老朽化したアパートの問題点や相続でよくあるトラブル

築30年、築50年と老朽化が進んだアパートの問題点や、相続の場合にトラブルになりやすいポイントを紹介します。
修繕やメンテナンスの費用がかさむ

老朽化したアパートは、建物を維持するための費用が高額になる傾向があります。

壁の中や床下、天井裏、水回りの配管など、目の届かない部分は定期的に修繕をしていないことがほとんどで、何か問題があったら都度直すというサイクルが普通です。

建ててから一度も手を入れていないこともあるため、部品は何十年も前のものでぎりぎりの耐久値になっている可能性が高いです。

いつ起きるかわからない修繕、メンテナンスが必要になる周期は短くなっていくため、突発的な費用がかかることを常に想定する必要があります。

現状は入居者がいても、空室になったときに原状回復だけではすまないことも多く、修繕の費用がかさみます。
空室リスクが高い

入居者からすると、できるなら新しいきれいな物件に住みたいと考えるのが一般的です。

そのため、駅に近いなどの利点があれば別ですが、老朽化したアパートでは家賃を下げざるを得ません。また、そもそも家賃を下げても入居者が集まる保証はありません。

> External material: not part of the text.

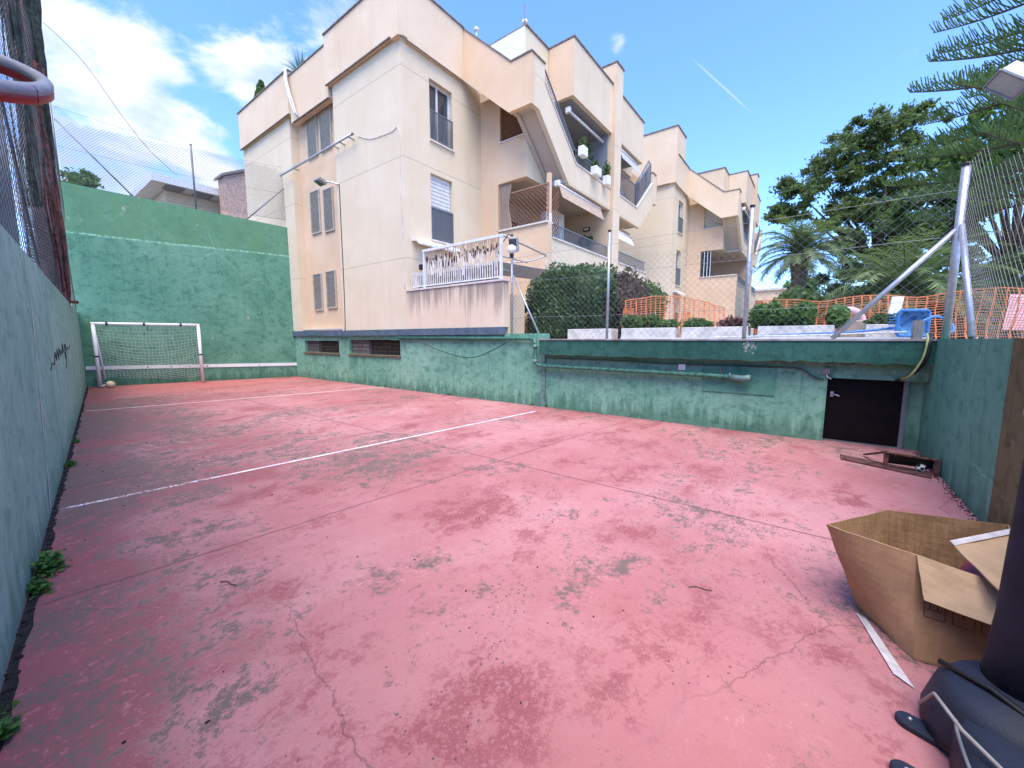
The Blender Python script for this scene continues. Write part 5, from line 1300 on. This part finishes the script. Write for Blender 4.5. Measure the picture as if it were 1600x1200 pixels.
# ================================================================== GOAL AND BALL
r = root('football_goal', 'small white tube football goal with net against the far green wall', 'goal', (3.3, 18.1, 0))
P1, P2 = Vector((2.05, 18.48, 0)), Vector((4.59, 17.70, 0)); gu = (P2 - P1).normalized(); gn = Vector((-gu.y, gu.x, 0)) * 1.0
H = 2.08; up = Vector((0, 0, 1)); B1, B2 = P1 + gn * .62 + gu * .05, P2 + gn * .62 - gu * .05
MB().tube([P1 + up * .03, P1 + up * H], .05, 10).build('post', M['white'], r, smooth=True)
MB().tube([P2 + up * .03, P2 + up * H], .05, 10).build('post', M['white'], r, smooth=True)
MB().tube([P1 + up * H - gu * .05, P2 + up * H + gu * .05], .05, 10).build('crossbar', M['white'], r, smooth=True)
mb = MB(); mb.tube([P1 + up * .04, B1 + up * .04], .035, 8); mb.tube([P2 + up * .04, B2 + up * .04], .035, 8); mb.tube([B1 + up * .04, B2 + up * .04], .035, 8)
mb.tube([B1 + up * .04, P1 + up * H], .028, 8); mb.tube([B2 + up * .04, P2 + up * H], .028, 8); mb.build('rear_frame', M['white'], r, smooth=True)
mb = MB()
for t in (.12, .46, .82): q = P1.lerp(P2, t) + up * H; mb.tube([q - gu * .03, q + gu * .03], .054, 10)
for Pp in (P1, P2): mb.tube([Pp + up * 1.0, Pp + up * 1.05], .054, 10)
mb.tube([P1.lerp(P2, .49) + up * (H - .04), P1.lerp(P2, .48) + up * (H - .2)], .012, 5); mb.build('tape_band', M['cable_black'], r)
mb = MB(); NU, NV = 26, 22; Gd = []
for i in range(NU + 1):
    row = []
    for j in range(NV + 1):
        s, t = i / NU, j / NV; a = P1.lerp(P2, s) + up * H; b = B1.lerp(B2, s) + up * .05; q = a.lerp(b, t)
        bul = math.sin(math.pi * s) * math.sin(math.pi * t); q = q + gn * .0 - up * .26 * bul + gu * .02 * math.sin(j * 1.1 + i) ; row.append(q)
    Gd.append(row)
for i in range(NU + 1): mb.tube(Gd[i], .0042, 3, cap=False)
for j in range(NV + 1): mb.tube([Gd[i][j] for i in range(NU + 1)], .0042, 3, cap=False)
for Pp, Bp in ((P1, B1), (P2, B2)):
    for k in range(1, 20):
        t = k / 20; top = Pp + up * (.05 + (H - .05) * (1 - t)); lim = (Pp + up * H).lerp(Bp + up * .05, t)
        mb.tube([top, top.lerp(lim, .5) - up * .02, lim], .0035, 3, cap=False)
mb.build('net', M['net'], r)
thing('ball', MB().ball((2.26, 18.20, .115), .115, 20, 14), M['ball'], 'cream ball on the court floor at the left goal post', 'ball', smooth=True)

# ================================================================== NEAR THE DOOR
r = root('door_mat', 'dark brown flat mat on the red floor in front of the black door', 'mat', (6.75, -.75, 0))
MB().prism([(6.98, -.36), (6.72, -.36), (6.40, -1.15), (6.68, -1.2)], .004, .018).build('mat', M['rust'], r)
r = root('metal_stand', 'rusty metal trestle frame with a dark plate beside the door', 'stand', (6.8, -1.0, 0))
for (x0, y0, x1, y1) in ((6.62, -.78, 7.1, -.62), (6.55, -1.21, 6.95, -1.20)):
    mb = MB(); mb.bar((x0, y0, 0), (x0 + .02, y0, .20), .045, .02); mb.bar((x0 + .02, y0, .20), (x1, y1, .03), .04, .018); mb.build('leg', M['rust'], r, label=None)
mb = MB(); mb.obox((6.66, -.99, .125), (.03, .0, -.07), (.01, -.21, .0), (.006, 0, .002)); mb.build('plate', M['cable_black'], r, bevel=.002)
mb = MB(); mb.bar((6.64, -.78, .195), (6.57, -1.21, .195), .02); mb.build('cross_rod', M['rust2'], r)
r = root('small_ball', 'tiny black and white ball lying under the rusty stand in the corner', 'ball', (6.65, -1.12, 0))
MB().ball((6.66, -1.10, .05), .05, 14, 10).build('skin', M['white'], r, smooth=True)
mb = MB()
for d in ((-1, 0, .2), (0, 1, .3), (-.5, .6, .8), (-.6, -.6, .3), (-.7, .4, -.4)):
    v = Vector(d).normalized(); c = Vector((6.66, -1.10, .05)) + v * .0505; a = v.cross(up).normalized(); b = v.cross(a)
    pv = [c + (a * math.cos(k * 1.2566) + b * math.sin(k * 1.2566)) * .02 for k in range(5)]; mb.add(pv, [(0, 1, 2, 3, 4)])
mb.build('patch', M['cable_black'], r)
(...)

もうひとつのポイントが、耐震基準です。1981年を基準に法律が変わっており、1981年6月1日以降に建てられたものは新耐震、1981年5月31日までのものは旧耐震といわれます。新耐震は震度6程度まで耐えられるとされていますが、旧耐震は震度5程度までしか耐えられません。

耐震性を重視している場合、旧耐震のアパートには住みたくないと考える人が多いでしょう。
相続人同士でトラブルに発展する

相続人同士が定期的に会っているような仲のよい関係性があればよいですが、長い年月の中で必ずしもそういった関係性を保てているとは限りません。ましてや、お金のこととなると人は損したくないと考えるのがあたり前です。

また、それぞれ相続人の事情や状況も異なります。遺産に老朽化したアパートがあっても、現金化したい、賃貸で回したい、自分で住みたいなど意見が割れるケースもよくあります。

実際、相続のことで意見が割れたせいでなかなか話しが進まず、関係性が険悪になってしまった家族もいます。

方向性をまとめるのも一苦労ですし、そもそもアパートなどの不動産に関する知識がなく、どうしたらよいのか全員がわかっていないこともあります。

協議をしている間も、管理費などの支払いは誰かが立て替える必要があり、入居者がいて何かトラブルがあれば対応が求められる可能性があるでしょう。